Iraq Kurds unveil plan to ramp up oil exports

Iraq Kurds unveil plan to ramp up oil exports

ARBIL - Reuters
Iraq Kurds unveil plan to ramp up oil exports

A member of Kurdish ‘peshmerga’ security forces takes up position with his weapon as he guards an oil refinery on the outskirts of Mosul. REUTERS Photo

Iraq’s self-ruling Kurds outlined plans to swiftly ramp up oil exports now that their forces have seized control of Iraq’s main northern oil fields.

Kurdish Natural Resources Minister Ashti Hawrami told Reuters the Kurds had plans to increase their exports eight-fold by the end of 2015, including pumping oil from the fields taken by Kurdish fighters two weeks ago.

“We expect to be able to export 1 million bpd by the end of next year, including crude from Kirkuk,” he said, although he insisted the Kurds would share the proceeds with Baghdad.

“We want to work with Baghdad under the constitution, and they will get their share of the oil they export from Kirkuk.”

Kurdish oil sales are firmly opposed by the central government in Iraq which says they violate the constitution. Increasing them to such levels would radically alter the balance of power in Iraq, potentially requiring the central government to seek payment from the Kurds for some revenue, rather than the other way around.

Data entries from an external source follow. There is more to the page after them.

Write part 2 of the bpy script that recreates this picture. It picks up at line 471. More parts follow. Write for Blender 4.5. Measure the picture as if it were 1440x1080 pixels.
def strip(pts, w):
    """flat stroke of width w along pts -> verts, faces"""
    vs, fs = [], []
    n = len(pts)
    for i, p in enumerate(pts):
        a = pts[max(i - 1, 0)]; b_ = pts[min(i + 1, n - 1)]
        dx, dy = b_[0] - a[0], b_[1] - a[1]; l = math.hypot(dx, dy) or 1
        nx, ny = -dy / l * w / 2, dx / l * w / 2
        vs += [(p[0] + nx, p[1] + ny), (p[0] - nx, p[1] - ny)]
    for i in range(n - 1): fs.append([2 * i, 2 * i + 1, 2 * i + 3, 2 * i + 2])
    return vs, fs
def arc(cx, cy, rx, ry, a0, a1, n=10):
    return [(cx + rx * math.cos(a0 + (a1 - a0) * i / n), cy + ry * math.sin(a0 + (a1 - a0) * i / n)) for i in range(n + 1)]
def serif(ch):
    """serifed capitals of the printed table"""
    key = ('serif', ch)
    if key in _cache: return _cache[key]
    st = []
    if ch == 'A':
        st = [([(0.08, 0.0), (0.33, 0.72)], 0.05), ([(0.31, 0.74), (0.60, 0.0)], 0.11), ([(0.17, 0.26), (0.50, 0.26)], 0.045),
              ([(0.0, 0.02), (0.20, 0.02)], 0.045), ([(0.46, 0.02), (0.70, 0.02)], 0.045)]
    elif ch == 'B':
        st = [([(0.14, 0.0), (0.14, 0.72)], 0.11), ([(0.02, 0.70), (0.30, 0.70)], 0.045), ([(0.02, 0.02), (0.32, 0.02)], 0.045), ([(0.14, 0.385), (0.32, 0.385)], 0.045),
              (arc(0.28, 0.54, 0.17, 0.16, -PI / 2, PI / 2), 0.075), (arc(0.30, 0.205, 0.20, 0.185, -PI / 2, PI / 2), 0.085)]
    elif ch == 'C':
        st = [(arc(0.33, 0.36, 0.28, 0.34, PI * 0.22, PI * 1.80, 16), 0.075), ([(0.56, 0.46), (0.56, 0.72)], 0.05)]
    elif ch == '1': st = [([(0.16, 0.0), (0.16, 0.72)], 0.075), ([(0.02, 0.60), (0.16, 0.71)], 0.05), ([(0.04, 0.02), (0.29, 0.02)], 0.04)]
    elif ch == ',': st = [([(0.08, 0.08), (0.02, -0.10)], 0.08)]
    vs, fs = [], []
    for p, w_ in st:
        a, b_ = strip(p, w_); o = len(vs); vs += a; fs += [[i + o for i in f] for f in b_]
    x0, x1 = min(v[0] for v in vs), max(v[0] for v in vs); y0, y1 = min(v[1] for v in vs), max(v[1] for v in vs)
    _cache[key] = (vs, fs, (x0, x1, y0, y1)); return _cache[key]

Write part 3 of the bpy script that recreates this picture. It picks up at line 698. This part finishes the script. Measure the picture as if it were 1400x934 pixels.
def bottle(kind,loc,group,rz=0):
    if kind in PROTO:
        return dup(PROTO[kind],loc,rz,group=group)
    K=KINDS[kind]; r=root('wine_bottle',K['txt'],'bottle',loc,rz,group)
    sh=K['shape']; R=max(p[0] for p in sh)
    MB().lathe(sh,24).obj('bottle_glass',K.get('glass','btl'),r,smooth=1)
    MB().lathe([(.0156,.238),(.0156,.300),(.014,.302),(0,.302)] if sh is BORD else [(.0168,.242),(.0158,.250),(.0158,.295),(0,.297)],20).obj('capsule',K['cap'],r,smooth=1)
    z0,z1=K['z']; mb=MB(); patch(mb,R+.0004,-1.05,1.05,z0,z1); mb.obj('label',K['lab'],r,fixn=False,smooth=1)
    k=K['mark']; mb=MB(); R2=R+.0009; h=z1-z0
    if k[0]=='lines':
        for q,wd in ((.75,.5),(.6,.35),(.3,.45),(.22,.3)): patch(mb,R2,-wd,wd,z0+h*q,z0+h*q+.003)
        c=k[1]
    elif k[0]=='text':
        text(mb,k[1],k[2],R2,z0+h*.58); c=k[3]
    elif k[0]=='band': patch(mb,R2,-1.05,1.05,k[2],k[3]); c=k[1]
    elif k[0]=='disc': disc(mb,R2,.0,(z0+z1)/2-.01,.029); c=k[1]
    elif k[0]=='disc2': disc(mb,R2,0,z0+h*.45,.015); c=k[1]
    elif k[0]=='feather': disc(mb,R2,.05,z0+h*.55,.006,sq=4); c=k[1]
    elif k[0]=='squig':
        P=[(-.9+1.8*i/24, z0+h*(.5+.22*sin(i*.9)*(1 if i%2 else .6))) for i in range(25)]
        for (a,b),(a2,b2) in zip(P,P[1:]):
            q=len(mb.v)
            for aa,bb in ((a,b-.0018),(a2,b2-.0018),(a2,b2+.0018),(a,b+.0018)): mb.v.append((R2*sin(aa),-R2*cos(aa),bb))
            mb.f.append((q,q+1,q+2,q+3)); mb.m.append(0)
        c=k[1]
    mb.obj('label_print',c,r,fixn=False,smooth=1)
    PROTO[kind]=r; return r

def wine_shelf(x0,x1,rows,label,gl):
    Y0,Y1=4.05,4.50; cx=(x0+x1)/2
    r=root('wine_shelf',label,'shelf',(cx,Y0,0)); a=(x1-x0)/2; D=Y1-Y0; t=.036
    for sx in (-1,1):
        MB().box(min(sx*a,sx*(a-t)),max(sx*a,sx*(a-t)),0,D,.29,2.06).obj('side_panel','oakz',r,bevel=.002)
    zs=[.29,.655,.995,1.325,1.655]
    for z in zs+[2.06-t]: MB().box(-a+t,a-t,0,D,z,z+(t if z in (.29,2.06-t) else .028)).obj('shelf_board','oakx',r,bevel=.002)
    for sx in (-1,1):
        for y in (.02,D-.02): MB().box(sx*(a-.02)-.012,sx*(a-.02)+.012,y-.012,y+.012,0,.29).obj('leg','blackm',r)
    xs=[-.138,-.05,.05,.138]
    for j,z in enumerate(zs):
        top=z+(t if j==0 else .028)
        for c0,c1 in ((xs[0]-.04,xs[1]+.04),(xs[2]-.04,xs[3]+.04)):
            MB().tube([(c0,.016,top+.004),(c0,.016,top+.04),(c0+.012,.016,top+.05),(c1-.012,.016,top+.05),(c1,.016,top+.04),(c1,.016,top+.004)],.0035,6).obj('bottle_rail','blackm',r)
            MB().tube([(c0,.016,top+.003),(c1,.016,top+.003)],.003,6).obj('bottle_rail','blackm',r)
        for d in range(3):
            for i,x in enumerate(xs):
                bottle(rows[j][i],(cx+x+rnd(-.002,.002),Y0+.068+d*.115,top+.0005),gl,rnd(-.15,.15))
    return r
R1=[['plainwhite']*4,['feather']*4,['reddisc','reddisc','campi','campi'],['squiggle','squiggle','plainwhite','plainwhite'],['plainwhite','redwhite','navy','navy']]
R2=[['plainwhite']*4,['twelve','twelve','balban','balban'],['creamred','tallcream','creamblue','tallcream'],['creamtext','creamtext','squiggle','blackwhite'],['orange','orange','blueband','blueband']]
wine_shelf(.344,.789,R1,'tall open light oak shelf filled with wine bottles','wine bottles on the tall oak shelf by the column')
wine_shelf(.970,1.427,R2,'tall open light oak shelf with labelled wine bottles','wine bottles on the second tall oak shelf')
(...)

Two weeks ago Kurdish “peshmerga” troops took control of Kirkuk – a city Kurds consider their ancestral capital – and outlying rural areas rich in oil, expanding their territory by more than a third.

The Kurds say they were filling a security vacuum after Iraqi troops fled from Sunni fighters of the hardline Islamic State in Iraq and the Levant, who seized the biggest northern city Mosul at the start of a lightning offensive on June 10.

Hawrami told Reuters the fall of Mosul had transformed Iraq, suggesting this would require a new settlement over oil rights.

“Resources and revenues must be shared. But pre-Mosul Iraq has gone and there is now a new reality,” Hawrami said during an interview at his office near Kurdish regional parliament.

Iraqi oil was sold by the government in Baghdad and the Kurdish region given a fixed percentage of the total income. But that deal has unravelled this year after the Kurds began pumping their own smaller amounts of oil to port in Turkey and the central government cut off their share of budget funds. The Kurds sold their first tankers full of oil to Israel last month.

The 125,000 barrels of oil per day the Kurds have so far been able to pump abroad provides only a fraction of the money they have received in the past from Baghdad, but control of the oil fields in Kirkuk could bring a much larger windfall.

Western interest

Western oil firms have rushed to do business with the Kurds, defying blandishments from Baghdad, which says any such deals are illegal. About 20 Western energy executives were waiting to meet Hawrami on June 25 when Reuters visited his office.

“Oil companies and governments around the world are now showing increasing interest in buying our crude. Many have already done so,” he said.

“Baghdad made the same threats when the big energy companies first wanted to come and work here,” Hawrami said. “We know how this plays out.”

He added that the Kurds would not act on their own: “We need to have an agreement with Baghdad. We’re not going to start exporting oil from Kirkuk unilaterally.”

Hawrami said exports could double “within a month or so” to around 250,000 bpd and hit 400,000 bpd by the end of 2014.